If not for sleep, I would be finished

I have at my tips of my fingers more stories than I can put down.  It is late, the end of a day which brought me from one country into another, passed through many languages, and is coming to a close near midnight.  Briefly, the day was thus:

Today all members of our seminar were to conduct separate cultural investigations in different places.  My group’s purpose was to learn more about the cooperation between Switzerland and the EU.  We were to head to Basel via train to conduct an interview with the director of the Regio Basiliensis, an association promoting interaction between Swtizerland, France and Germany along the Upper Rhine Valley.  We had a museum pass with which we could visit any museum  in the area and could use the whole day if we wanted to.
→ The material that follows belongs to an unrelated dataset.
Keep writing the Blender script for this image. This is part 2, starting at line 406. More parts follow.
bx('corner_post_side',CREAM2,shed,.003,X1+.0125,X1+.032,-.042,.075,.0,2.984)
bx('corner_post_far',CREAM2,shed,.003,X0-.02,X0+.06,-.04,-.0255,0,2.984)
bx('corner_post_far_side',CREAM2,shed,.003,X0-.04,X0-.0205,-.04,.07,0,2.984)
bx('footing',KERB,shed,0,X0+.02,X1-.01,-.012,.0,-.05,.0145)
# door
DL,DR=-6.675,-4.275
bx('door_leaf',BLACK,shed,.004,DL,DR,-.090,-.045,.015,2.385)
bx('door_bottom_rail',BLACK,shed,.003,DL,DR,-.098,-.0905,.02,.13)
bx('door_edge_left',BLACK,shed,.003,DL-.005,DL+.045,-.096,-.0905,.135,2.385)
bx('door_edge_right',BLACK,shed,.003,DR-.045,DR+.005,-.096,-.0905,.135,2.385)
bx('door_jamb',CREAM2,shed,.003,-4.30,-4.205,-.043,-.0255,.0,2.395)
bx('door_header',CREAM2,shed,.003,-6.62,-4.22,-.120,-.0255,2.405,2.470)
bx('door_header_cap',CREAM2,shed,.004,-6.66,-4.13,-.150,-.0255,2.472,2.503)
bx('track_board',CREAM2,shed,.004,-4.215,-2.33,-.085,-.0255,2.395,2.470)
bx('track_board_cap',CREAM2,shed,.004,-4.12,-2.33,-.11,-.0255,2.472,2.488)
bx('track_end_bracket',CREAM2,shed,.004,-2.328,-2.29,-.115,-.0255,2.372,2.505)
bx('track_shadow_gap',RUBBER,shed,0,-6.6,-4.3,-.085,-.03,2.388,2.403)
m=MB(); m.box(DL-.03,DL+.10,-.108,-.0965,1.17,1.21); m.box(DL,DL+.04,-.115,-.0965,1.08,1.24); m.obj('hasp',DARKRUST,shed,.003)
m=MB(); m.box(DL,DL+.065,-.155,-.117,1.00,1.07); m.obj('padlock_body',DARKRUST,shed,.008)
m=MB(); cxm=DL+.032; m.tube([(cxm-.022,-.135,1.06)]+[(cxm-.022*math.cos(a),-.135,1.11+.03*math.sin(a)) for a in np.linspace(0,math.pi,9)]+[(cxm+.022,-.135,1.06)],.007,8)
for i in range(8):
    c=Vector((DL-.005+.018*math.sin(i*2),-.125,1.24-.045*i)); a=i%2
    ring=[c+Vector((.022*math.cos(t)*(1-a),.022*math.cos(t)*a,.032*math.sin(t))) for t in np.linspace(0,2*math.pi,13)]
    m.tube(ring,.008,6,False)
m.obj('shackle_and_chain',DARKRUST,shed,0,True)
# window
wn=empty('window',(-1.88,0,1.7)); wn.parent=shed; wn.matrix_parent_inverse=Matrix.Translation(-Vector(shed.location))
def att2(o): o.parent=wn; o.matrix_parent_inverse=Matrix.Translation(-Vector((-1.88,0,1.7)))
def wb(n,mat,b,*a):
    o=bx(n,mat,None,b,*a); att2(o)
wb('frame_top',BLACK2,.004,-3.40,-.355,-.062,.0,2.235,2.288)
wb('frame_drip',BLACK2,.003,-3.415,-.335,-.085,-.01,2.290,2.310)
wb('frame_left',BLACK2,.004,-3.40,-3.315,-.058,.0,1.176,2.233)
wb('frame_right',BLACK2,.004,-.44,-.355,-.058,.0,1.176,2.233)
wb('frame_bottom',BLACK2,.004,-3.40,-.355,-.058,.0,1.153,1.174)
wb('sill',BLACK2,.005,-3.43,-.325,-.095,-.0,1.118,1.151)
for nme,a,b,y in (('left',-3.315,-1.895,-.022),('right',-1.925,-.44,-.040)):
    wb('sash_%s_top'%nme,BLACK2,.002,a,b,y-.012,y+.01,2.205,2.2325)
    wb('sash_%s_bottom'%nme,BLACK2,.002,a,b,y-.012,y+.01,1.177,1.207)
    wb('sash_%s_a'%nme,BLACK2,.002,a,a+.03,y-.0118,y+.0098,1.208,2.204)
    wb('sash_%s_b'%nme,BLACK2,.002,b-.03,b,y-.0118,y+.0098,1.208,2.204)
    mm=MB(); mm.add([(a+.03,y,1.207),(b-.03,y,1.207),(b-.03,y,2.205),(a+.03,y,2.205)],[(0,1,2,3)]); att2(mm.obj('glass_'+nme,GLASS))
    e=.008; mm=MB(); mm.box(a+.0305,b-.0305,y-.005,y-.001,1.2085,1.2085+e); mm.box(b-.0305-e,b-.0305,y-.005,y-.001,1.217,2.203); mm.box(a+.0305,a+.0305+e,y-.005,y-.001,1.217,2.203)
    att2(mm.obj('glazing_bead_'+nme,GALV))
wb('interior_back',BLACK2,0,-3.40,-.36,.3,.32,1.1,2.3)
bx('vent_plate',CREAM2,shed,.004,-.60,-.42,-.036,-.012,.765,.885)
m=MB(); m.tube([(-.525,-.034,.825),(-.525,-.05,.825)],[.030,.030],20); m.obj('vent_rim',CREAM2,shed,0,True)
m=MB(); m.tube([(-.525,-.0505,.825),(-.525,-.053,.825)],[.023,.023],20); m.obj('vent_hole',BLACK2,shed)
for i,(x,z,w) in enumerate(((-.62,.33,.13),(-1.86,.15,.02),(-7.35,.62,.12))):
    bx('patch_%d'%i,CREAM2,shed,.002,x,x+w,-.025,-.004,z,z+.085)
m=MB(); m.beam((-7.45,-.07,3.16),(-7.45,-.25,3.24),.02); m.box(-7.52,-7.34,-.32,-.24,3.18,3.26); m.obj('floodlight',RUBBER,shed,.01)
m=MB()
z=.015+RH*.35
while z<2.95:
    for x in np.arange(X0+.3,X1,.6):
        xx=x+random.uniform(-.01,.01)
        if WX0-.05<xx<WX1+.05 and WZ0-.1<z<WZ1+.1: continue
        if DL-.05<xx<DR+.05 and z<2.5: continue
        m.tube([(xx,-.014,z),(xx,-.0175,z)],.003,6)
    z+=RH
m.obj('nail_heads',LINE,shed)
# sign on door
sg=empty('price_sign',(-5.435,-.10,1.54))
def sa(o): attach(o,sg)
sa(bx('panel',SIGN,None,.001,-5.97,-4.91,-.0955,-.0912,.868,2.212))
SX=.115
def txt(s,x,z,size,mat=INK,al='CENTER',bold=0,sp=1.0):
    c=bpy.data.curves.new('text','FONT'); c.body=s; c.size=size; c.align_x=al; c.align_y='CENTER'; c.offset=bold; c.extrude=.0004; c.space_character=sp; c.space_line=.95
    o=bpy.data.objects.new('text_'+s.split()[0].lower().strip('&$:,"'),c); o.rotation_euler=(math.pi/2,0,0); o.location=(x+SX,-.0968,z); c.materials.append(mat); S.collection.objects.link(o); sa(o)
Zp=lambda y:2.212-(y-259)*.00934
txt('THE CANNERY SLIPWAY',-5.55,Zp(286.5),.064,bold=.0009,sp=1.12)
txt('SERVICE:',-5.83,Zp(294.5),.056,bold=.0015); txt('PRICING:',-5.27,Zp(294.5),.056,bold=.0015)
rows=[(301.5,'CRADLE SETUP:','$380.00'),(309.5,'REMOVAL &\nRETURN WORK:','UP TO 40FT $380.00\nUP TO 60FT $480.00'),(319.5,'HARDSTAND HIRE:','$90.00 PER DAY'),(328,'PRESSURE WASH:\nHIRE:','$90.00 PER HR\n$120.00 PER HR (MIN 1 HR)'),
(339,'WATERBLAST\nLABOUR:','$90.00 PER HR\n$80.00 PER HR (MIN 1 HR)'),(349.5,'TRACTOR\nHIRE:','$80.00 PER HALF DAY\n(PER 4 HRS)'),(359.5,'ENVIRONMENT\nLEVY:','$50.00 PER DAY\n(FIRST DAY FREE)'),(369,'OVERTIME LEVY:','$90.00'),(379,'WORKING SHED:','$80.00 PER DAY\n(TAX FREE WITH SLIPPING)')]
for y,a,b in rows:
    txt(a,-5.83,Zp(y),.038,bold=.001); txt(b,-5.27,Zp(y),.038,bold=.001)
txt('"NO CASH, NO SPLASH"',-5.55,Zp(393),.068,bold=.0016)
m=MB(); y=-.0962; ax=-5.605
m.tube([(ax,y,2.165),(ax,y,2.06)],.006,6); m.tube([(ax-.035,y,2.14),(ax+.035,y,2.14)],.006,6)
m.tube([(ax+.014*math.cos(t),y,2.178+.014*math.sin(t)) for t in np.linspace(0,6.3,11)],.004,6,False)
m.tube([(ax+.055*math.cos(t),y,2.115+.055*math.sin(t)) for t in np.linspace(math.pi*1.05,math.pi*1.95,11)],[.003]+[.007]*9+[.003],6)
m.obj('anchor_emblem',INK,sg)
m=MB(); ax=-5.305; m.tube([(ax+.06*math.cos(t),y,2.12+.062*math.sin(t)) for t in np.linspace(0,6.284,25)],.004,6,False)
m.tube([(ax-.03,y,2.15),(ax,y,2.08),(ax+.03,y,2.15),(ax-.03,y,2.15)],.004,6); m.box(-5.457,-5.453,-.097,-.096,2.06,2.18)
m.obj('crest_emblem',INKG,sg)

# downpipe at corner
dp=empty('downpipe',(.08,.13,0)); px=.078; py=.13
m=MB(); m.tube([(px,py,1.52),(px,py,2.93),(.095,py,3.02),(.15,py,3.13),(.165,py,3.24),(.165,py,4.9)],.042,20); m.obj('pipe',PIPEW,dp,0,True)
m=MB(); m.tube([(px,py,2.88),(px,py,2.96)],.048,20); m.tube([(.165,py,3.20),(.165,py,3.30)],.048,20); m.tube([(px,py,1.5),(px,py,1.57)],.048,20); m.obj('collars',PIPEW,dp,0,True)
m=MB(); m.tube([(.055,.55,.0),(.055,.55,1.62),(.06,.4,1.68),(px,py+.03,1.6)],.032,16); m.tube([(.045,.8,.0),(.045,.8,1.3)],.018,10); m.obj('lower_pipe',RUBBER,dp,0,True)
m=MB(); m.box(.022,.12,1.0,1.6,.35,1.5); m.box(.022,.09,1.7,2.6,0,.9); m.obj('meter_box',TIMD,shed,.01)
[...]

At breakfast I met with the members of my group- two Russian women and and Estonian woman, all German teachers–and we made our plans.  Then I left for the main train station, agreeing to meet up with them at an appointed time to depart for Basel.  I had to arrange for my travel across Germany at the end of the July, and was not able to do this online because I had to make a reservation for my bicycle as well as myself (which must be done in person).

The counter person in the travel center was brilliant, and hooked me up with a shockingly cheap ticket from Basel to Hamburg.  I felt that my heart would thump itself right out of my chest when, with a deep sigh of relief, I accepted the tickets for myself and my bike, and set away from the counter.  Now I still have figure out how to get from Hamburg to Hirtshals to catch the ferry, but I was able to secure an earlier date than I had expected, so it still gives me a couple of days to make this part of the journey.  The important part–some 900 kilometers of European countryside– will be covered while I doze (probably fitfully) on a City Night Line train.

While I waited for the departure time in the train station, I received a message from a connection who needed a translation of a German article on a recent first ascent in the Alaska range, which I gleefully accepted and was able to complete today between trains, at the museum, and later on back in Freiburg.   This was pure pleasure for me because of my own close connection to members of the climbing community in Alaska.  My own experiences climbing and spending time with climbers made the translation work almost completely visual, and I could see most of what the author was describing with clarity.  There was a bit about a serac and rappelling down by means of an anchor made of a bag filled with snow–this part gave me a little trouble.  I suppose I need more hands-on experience in glacier travel.  More homework for Alaska.

So, with a song in my heart and a very special ticket in my pocket, I met up with my friends and we headed to Basel, which really deserves more time to tell the story well.  I will save that for later. There was also a story which began Saturday morning and ended last night which needs time to tell, as well as some translation work to accompany it.   There is a very long bike ride through the Schwarzwald that needs telling.  And then other stories have been unfurling their tender tendrils as the days pass.

For now, I will leave you with a short poem by Rilke and my own translation of it.  I love this poem, and it is something I would say to my own children, were we ever to come to such harsh discord, this poem of a love that has no end.  I imagine that I would say this poem to my own failing body in my old age, as I lose my strength, piece by piece; this poem that clings to a love of life.

___________________

Wie soll ich meine Seele halten?
von Rainer Maria Rilke

Lösch mir die Augen aus:  ich kann dich sehn,
wirf mir die Ohren zu:  ich kann dich hören,
und ohne Füße kann ich zu dir gehn,
und ohne Mund noch kann ich dich beschwören.
Brich mir die Arme ab, ich fasse dich
mit meinem Herzen wie mit einer Hand,
halt mir das Herz zu, and mein Hirn wird schlagen,
und wirfst du in mein Hirn den Brand,
so werde ich dich auf meinem Blute tragen.

– das Stundenbuch

_______________________

Put out my eyes;  I see you yet.
Stop up my ears;  I hear you,
and without feet, I still can make my way to you
and without a mouth, yet I will make my promises.
Break my arms; I embrace you with my heart as with a hand.
Stop my heart, and my brain will begin to beat,
and if you set fire to my mind,
in my very blood yet I will carry you.